WILLIAM BRANGHAM: Seeing this remarkable growth, the local government then helped fund the construction of a soon-to-open multimillion-dollar slaughterhouse, so buyers can butcher their meat on the spot, have it packed up, and shipped from the local airport.
So it's this kind of process that USAID starts, but hen the local government and local community picks up, that gives people hope that this kind of a project could sustain even if America's support never returns.
But just 15 miles away, in Attan, it's a different story.
Locals say the well isn't generating enough water anymore, and USAID has left.
Residents hand-dug this long channel from a nearby river, but they fear its only a temporary fix.
JULIUS EIRA (through translator): The American withdrawal came as a big shock.
We never expected it.
We were hoping for a dam, but our expectations died instantly.
Other people lost hope and stopped farming.
WILLIAM BRANGHAM: Esther Lojokin fears that the fledgling progress they have made will be lost.
ESTHER LOJOKIN (through translator): We're worried about what will happen in the future.
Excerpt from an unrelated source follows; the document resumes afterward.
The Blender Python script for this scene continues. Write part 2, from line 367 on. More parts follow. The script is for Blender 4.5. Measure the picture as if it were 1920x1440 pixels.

Even the crops in the ground will not mature.
The river is drying up, and there's not enough water in the well.
I can't imagine going back to charcoal.
MANSUR SHABAN: With the pullout of USAID, there will be a lot of dire consequences, in terms of health, in terms of livelihoods.
There will be a lot of consequences.
People will even die because... WILLIAM BRANGHAM: Do you believe people will die because of these cuts?
MANSUR SHABAN: Of course, because these projects had not become sustainable by the time USAID pulled out.
They were... WILLIAM BRANGHAM: They were getting close.
MANSUR SHABAN: Yes, the journey was there, but the pullout was so sudden that people were not ready for self-reliance yet.
WILLIAM BRANGHAM: Two USAID projects, two different outcomes.
In one, American aid was a seed, one that was given time and grew into a sustainable, thriving enterprise, the other a promising start that was interrupted, leaving more despair than hope in its wake.
For the "PBS News Hour," I'm William Brangham in Isiolo County, Kenya.